I need to differentiate the following function: $$f(\Sigma)=-\frac{1}{2}\log|\Sigma|+-\sum_i C_i\exp\left(-\frac{1}{2}\frac{\mu_i^2}{1+\Sigma_{ii}}\right)$$
to find, $\frac{\partial f}{\partial \Sigma}$. The first term is a standard result. However its the sum of exponential terms that I'm unsure of. Treat $\mu_i, C_i$ to be constants and $\Sigma_{ii}$ are the diagonal terms in $\Sigma$.

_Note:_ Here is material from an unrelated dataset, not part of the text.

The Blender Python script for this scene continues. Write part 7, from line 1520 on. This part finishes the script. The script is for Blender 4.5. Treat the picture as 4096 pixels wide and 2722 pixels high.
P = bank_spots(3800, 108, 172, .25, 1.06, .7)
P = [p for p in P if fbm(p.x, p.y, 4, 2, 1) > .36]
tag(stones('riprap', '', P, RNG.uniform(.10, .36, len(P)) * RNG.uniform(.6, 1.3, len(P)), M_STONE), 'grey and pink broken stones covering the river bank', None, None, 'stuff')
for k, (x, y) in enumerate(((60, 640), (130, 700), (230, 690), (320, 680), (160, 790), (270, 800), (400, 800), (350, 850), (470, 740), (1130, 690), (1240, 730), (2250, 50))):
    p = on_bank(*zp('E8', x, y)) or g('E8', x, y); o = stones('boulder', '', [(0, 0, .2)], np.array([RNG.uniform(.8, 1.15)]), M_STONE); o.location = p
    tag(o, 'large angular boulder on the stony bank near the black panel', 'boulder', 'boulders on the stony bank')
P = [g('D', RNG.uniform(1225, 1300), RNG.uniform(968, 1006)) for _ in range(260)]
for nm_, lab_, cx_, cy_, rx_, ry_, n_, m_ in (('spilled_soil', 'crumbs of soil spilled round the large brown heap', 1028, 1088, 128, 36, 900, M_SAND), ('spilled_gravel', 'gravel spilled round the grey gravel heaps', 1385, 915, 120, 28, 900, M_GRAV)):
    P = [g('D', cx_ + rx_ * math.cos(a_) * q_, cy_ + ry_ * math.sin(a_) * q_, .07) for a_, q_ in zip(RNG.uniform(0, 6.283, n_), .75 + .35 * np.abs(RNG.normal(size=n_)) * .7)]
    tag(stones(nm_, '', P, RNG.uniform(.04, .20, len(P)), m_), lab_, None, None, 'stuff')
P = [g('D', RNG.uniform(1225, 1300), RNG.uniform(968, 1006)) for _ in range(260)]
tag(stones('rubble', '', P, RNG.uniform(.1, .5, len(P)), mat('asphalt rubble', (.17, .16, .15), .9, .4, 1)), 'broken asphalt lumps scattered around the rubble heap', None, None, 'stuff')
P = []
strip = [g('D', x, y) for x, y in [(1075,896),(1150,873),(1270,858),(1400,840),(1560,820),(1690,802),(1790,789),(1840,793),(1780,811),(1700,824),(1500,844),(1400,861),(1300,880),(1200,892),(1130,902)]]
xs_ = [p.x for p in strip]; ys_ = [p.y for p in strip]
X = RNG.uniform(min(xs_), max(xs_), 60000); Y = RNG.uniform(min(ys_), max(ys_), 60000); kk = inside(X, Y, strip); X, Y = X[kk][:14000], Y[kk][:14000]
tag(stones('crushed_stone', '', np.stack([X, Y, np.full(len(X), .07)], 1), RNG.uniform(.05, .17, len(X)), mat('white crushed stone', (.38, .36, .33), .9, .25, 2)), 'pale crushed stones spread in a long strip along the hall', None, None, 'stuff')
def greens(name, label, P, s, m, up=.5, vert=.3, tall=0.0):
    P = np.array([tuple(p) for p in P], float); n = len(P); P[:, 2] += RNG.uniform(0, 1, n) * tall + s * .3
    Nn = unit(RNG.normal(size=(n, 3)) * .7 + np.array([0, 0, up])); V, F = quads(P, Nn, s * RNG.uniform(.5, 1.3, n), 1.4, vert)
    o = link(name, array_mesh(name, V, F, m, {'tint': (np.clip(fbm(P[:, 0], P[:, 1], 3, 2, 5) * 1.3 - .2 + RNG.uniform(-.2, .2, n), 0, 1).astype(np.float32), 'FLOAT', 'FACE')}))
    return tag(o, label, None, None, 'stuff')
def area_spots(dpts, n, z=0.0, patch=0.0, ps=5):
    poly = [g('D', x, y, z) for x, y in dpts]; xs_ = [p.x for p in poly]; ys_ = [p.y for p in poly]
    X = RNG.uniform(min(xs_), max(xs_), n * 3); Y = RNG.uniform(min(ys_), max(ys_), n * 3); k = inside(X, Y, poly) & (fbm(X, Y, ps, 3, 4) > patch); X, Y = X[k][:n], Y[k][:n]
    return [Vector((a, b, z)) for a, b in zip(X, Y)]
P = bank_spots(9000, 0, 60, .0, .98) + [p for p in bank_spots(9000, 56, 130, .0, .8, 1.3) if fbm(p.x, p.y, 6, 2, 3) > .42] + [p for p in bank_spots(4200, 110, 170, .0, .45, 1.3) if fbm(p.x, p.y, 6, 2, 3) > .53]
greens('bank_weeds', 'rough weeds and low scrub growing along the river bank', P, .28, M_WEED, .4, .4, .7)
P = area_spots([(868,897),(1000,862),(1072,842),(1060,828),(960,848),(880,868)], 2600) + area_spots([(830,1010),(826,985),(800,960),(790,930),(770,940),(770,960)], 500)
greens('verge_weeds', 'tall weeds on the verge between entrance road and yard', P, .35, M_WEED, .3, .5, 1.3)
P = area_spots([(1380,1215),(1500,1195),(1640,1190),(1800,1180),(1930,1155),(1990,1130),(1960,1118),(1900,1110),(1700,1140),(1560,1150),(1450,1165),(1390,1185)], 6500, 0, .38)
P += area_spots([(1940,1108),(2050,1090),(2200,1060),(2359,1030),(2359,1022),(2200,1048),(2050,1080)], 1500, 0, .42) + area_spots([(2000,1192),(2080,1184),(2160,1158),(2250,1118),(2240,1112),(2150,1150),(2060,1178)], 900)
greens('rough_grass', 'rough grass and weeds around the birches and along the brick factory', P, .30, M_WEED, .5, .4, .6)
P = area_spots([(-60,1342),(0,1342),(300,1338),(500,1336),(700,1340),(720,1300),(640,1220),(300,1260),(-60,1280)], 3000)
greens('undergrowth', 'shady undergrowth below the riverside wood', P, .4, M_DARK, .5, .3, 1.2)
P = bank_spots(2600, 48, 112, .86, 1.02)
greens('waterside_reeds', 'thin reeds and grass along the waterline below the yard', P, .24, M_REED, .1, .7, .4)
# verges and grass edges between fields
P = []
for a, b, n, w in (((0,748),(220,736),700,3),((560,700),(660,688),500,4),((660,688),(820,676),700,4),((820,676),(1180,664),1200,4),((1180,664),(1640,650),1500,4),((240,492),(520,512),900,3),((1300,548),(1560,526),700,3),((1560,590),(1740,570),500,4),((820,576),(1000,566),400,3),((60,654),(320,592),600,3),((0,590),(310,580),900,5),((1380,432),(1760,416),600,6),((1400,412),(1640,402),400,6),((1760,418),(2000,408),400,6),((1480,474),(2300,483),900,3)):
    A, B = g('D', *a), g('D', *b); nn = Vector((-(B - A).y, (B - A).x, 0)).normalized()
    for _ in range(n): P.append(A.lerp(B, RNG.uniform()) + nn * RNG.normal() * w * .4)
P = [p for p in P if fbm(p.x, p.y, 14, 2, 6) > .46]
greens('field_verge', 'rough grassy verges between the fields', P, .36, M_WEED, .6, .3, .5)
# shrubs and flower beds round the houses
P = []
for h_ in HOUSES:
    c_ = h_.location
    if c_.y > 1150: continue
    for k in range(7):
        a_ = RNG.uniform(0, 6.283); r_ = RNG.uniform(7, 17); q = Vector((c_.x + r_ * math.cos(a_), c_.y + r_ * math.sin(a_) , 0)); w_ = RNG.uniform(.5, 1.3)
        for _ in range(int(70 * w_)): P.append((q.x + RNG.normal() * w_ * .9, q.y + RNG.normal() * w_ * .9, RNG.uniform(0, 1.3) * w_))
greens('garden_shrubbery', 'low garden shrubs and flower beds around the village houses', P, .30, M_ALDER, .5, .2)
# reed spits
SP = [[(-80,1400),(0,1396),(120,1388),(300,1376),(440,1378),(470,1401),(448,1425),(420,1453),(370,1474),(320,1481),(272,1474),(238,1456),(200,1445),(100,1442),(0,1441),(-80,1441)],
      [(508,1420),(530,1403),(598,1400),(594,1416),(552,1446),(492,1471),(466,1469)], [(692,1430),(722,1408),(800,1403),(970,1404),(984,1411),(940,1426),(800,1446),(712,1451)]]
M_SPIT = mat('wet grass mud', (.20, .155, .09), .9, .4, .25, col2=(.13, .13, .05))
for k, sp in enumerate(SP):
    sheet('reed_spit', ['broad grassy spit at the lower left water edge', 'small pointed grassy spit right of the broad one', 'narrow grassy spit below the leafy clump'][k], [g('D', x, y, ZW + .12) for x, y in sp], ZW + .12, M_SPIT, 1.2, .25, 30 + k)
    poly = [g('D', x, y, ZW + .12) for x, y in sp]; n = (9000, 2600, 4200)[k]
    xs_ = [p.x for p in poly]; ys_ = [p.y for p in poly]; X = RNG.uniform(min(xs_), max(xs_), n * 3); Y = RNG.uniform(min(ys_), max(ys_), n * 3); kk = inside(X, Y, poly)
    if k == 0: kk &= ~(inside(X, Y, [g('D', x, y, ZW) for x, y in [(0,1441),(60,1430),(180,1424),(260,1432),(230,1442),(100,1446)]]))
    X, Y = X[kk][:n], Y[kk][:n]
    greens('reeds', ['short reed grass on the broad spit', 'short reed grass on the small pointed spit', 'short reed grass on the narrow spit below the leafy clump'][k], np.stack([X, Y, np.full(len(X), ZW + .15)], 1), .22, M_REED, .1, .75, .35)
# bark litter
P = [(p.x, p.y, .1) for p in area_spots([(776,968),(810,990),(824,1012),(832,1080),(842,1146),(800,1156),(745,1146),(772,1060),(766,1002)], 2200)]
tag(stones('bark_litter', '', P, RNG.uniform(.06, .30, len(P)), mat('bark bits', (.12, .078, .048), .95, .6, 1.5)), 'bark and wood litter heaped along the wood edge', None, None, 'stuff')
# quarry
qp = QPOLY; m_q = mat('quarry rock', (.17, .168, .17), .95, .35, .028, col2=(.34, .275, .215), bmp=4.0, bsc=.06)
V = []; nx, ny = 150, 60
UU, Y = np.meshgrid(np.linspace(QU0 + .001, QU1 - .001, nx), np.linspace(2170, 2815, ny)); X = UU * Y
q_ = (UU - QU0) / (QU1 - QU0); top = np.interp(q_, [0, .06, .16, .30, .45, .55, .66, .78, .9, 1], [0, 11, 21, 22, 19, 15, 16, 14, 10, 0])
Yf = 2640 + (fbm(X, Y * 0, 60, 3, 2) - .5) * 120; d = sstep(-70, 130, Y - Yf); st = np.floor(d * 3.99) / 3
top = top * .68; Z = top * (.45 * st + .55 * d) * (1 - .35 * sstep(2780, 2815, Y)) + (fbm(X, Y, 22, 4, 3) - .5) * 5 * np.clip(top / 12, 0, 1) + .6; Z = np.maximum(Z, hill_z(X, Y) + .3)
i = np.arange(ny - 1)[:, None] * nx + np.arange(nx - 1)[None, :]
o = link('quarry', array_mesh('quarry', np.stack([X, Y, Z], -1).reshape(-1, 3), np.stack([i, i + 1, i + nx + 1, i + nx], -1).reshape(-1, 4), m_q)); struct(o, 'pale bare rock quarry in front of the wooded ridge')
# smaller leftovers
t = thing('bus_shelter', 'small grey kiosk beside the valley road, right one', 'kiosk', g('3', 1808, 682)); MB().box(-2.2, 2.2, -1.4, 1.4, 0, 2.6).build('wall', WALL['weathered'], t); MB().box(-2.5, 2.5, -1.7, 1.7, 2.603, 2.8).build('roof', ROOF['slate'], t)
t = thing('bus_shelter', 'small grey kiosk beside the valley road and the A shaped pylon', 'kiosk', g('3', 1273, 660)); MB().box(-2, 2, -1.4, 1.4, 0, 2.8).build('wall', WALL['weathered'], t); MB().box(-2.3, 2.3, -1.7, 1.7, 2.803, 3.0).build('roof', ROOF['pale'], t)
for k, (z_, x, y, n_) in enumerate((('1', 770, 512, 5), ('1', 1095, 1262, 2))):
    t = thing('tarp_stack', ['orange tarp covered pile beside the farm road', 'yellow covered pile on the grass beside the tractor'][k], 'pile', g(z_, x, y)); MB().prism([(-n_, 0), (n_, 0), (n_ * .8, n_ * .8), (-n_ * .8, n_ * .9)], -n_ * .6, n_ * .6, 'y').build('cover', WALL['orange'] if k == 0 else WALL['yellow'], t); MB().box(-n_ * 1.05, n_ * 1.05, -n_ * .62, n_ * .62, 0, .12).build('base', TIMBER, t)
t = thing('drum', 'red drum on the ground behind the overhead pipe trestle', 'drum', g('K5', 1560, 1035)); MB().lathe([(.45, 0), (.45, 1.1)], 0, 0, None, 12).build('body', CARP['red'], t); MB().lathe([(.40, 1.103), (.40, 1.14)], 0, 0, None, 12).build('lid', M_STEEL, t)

I was thinking rewrite the second term as trace of $EC$ where $E$'s diagonal terms containing the exponential terms and $C$ is a diagonal matrix containing the $C_i$'s. <- just a suggestion, not sure if it will lead to a solution.

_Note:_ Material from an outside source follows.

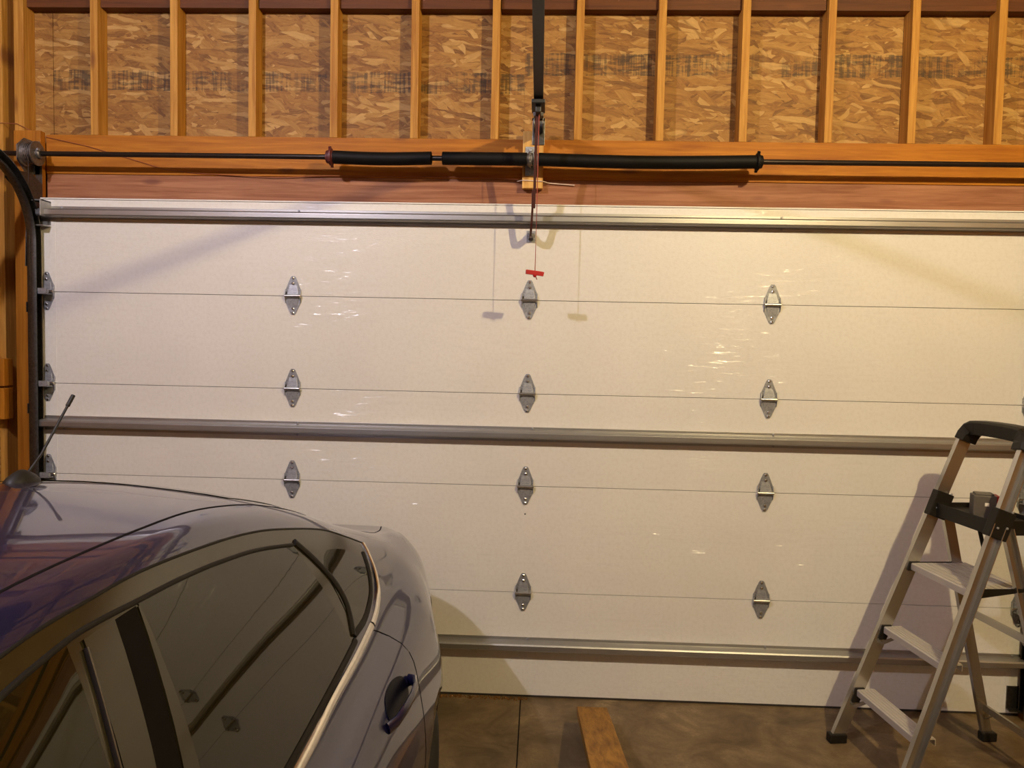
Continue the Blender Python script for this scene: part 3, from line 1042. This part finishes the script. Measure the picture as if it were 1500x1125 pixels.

The derivative of the function $f_{ii}(\Delta) = [\Delta]_{ii}$ can be computed by noting that $f_{ii}$ is linear and hence is its own derivative, that is $Df_{ii}(\Delta)(H) = f_{ii}(H) = [H]_{ii} = \operatorname{tr} (E^{ii} H)$.
The derivative of $g(t) = e^{-{1 \over 2} { \mu_i^2 \over 1 + t}}$ is given by $g'(t) = {\mu_i^2 \over 2(1+t)^2 }e^{-{1 \over 2} { \mu_i^2 \over 1 + t}} $.
Hence the chain rule gives $D (g \circ f_{ii})(\Sigma)(H) = Dg(f_{ii}(\Sigma))(Df_{ii}(\Sigma)(H)) = {\mu_i^2 \over 2(1+\operatorname{tr} (E^{ii} \Sigma))^2 }e^{-{1 \over 2} { \mu_i^2 \over 1 + \operatorname{tr} (E^{ii} \Sigma)}} \operatorname{tr} (E^{ii} H)$.